→ Information given:

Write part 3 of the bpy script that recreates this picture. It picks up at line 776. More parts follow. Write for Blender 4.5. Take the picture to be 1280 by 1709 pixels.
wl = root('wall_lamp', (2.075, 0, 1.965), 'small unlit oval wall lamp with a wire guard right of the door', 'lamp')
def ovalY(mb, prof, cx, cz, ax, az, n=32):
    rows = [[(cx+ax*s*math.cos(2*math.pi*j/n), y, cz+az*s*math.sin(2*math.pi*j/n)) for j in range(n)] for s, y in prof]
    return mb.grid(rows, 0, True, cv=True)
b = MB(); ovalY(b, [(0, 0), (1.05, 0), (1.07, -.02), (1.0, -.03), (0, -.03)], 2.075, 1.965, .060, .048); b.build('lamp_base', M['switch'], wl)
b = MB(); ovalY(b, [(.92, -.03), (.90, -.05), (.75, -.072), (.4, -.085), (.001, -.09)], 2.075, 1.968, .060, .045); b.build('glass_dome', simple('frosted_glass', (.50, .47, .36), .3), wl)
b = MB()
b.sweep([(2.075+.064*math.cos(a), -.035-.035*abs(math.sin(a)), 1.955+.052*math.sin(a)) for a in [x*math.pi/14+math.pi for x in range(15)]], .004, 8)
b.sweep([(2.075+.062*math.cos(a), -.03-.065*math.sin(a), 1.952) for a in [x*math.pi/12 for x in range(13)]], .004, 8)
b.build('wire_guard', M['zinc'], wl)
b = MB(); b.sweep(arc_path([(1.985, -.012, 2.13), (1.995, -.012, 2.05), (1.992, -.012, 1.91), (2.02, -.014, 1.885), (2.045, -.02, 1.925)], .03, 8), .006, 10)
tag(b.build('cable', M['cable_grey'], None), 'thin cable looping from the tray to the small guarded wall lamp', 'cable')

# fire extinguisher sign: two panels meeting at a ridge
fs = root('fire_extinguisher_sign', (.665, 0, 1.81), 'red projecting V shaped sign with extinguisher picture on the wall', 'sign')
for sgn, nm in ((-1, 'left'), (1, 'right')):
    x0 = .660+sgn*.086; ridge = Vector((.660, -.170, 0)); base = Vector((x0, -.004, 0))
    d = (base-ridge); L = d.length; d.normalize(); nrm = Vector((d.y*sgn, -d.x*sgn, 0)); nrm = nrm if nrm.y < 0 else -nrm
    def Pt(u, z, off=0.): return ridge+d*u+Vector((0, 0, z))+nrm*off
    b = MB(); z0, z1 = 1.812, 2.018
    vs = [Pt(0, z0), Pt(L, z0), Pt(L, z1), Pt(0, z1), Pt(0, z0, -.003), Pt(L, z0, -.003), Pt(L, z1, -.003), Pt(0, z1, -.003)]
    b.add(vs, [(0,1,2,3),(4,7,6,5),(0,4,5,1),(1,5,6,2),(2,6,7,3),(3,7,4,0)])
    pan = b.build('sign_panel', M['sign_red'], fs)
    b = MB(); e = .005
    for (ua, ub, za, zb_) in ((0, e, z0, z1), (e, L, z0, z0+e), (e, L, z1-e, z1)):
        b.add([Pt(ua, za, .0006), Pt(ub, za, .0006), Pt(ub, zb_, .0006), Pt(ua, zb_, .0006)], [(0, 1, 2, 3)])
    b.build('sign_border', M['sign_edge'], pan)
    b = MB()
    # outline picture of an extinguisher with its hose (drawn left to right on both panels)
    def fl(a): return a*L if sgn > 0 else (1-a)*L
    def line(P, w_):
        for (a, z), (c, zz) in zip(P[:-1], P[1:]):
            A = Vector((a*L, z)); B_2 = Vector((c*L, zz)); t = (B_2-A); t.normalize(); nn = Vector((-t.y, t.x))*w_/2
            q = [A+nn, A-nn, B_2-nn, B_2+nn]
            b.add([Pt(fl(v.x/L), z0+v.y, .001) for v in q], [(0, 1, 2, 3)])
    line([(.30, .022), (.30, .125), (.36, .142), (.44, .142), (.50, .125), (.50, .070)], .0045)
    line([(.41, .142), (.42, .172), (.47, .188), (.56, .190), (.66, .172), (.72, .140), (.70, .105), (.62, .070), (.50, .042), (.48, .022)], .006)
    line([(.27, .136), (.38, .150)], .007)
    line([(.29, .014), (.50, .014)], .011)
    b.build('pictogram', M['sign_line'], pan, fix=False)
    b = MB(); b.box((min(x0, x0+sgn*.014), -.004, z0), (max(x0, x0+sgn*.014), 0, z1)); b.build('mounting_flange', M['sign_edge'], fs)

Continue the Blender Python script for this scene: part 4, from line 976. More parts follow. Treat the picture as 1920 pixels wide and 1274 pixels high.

→ Written exercise: Every record above must be duplicated exactly.

→ Complete output:
Write part 3 of the bpy script that recreates this picture. It picks up at line 776. More parts follow. Write for Blender 4.5. Take the picture to be 1280 by 1709 pixels.
wl = root('wall_lamp', (2.075, 0, 1.965), 'small unlit oval wall lamp with a wire guard right of the door', 'lamp')
def ovalY(mb, prof, cx, cz, ax, az, n=32):
    rows = [[(cx+ax*s*math.cos(2*math.pi*j/n), y, cz+az*s*math.sin(2*math.pi*j/n)) for j in range(n)] for s, y in prof]
    return mb.grid(rows, 0, True, cv=True)
b = MB(); ovalY(b, [(0, 0), (1.05, 0), (1.07, -.02), (1.0, -.03), (0, -.03)], 2.075, 1.965, .060, .048); b.build('lamp_base', M['switch'], wl)
b = MB(); ovalY(b, [(.92, -.03), (.90, -.05), (.75, -.072), (.4, -.085), (.001, -.09)], 2.075, 1.968, .060, .045); b.build('glass_dome', simple('frosted_glass', (.50, .47, .36), .3), wl)
b = MB()
b.sweep([(2.075+.064*math.cos(a), -.035-.035*abs(math.sin(a)), 1.955+.052*math.sin(a)) for a in [x*math.pi/14+math.pi for x in range(15)]], .004, 8)
b.sweep([(2.075+.062*math.cos(a), -.03-.065*math.sin(a), 1.952) for a in [x*math.pi/12 for x in range(13)]], .004, 8)
b.build('wire_guard', M['zinc'], wl)
b = MB(); b.sweep(arc_path([(1.985, -.012, 2.13), (1.995, -.012, 2.05), (1.992, -.012, 1.91), (2.02, -.014, 1.885), (2.045, -.02, 1.925)], .03, 8), .006, 10)
tag(b.build('cable', M['cable_grey'], None), 'thin cable looping from the tray to the small guarded wall lamp', 'cable')

# fire extinguisher sign: two panels meeting at a ridge
fs = root('fire_extinguisher_sign', (.665, 0, 1.81), 'red projecting V shaped sign with extinguisher picture on the wall', 'sign')
for sgn, nm in ((-1, 'left'), (1, 'right')):
    x0 = .660+sgn*.086; ridge = Vector((.660, -.170, 0)); base = Vector((x0, -.004, 0))
    d = (base-ridge); L = d.length; d.normalize(); nrm = Vector((d.y*sgn, -d.x*sgn, 0)); nrm = nrm if nrm.y < 0 else -nrm
    def Pt(u, z, off=0.): return ridge+d*u+Vector((0, 0, z))+nrm*off
    b = MB(); z0, z1 = 1.812, 2.018
    vs = [Pt(0, z0), Pt(L, z0), Pt(L, z1), Pt(0, z1), Pt(0, z0, -.003), Pt(L, z0, -.003), Pt(L, z1, -.003), Pt(0, z1, -.003)]
    b.add(vs, [(0,1,2,3),(4,7,6,5),(0,4,5,1),(1,5,6,2),(2,6,7,3),(3,7,4,0)])
    pan = b.build('sign_panel', M['sign_red'], fs)
    b = MB(); e = .005
    for (ua, ub, za, zb_) in ((0, e, z0, z1), (e, L, z0, z0+e), (e, L, z1-e, z1)):
        b.add([Pt(ua, za, .0006), Pt(ub, za, .0006), Pt(ub, zb_, .0006), Pt(ua, zb_, .0006)], [(0, 1, 2, 3)])
    b.build('sign_border', M['sign_edge'], pan)
    b = MB()
    # outline picture of an extinguisher with its hose (drawn left to right on both panels)
    def fl(a): return a*L if sgn > 0 else (1-a)*L
    def line(P, w_):
        for (a, z), (c, zz) in zip(P[:-1], P[1:]):
            A = Vector((a*L, z)); B_2 = Vector((c*L, zz)); t = (B_2-A); t.normalize(); nn = Vector((-t.y, t.x))*w_/2
            q = [A+nn, A-nn, B_2-nn, B_2+nn]
            b.add([Pt(fl(v.x/L), z0+v.y, .001) for v in q], [(0, 1, 2, 3)])
    line([(.30, .022), (.30, .125), (.36, .142), (.44, .142), (.50, .125), (.50, .070)], .0045)
    line([(.41, .142), (.42, .172), (.47, .188), (.56, .190), (.66, .172), (.72, .140), (.70, .105), (.62, .070), (.50, .042), (.48, .022)], .006)
    line([(.27, .136), (.38, .150)], .007)
    line([(.29, .014), (.50, .014)], .011)
    b.build('pictogram', M['sign_line'], pan, fix=False)
    b = MB(); b.box((min(x0, x0+sgn*.014), -.004, z0), (max(x0, x0+sgn*.014), 0, z1)); b.build('mounting_flange', M['sign_edge'], fs)

Continue the Blender Python script for this scene: part 4, from line 976. More parts follow. Treat the picture as 1920 pixels wide and 1274 pixels high.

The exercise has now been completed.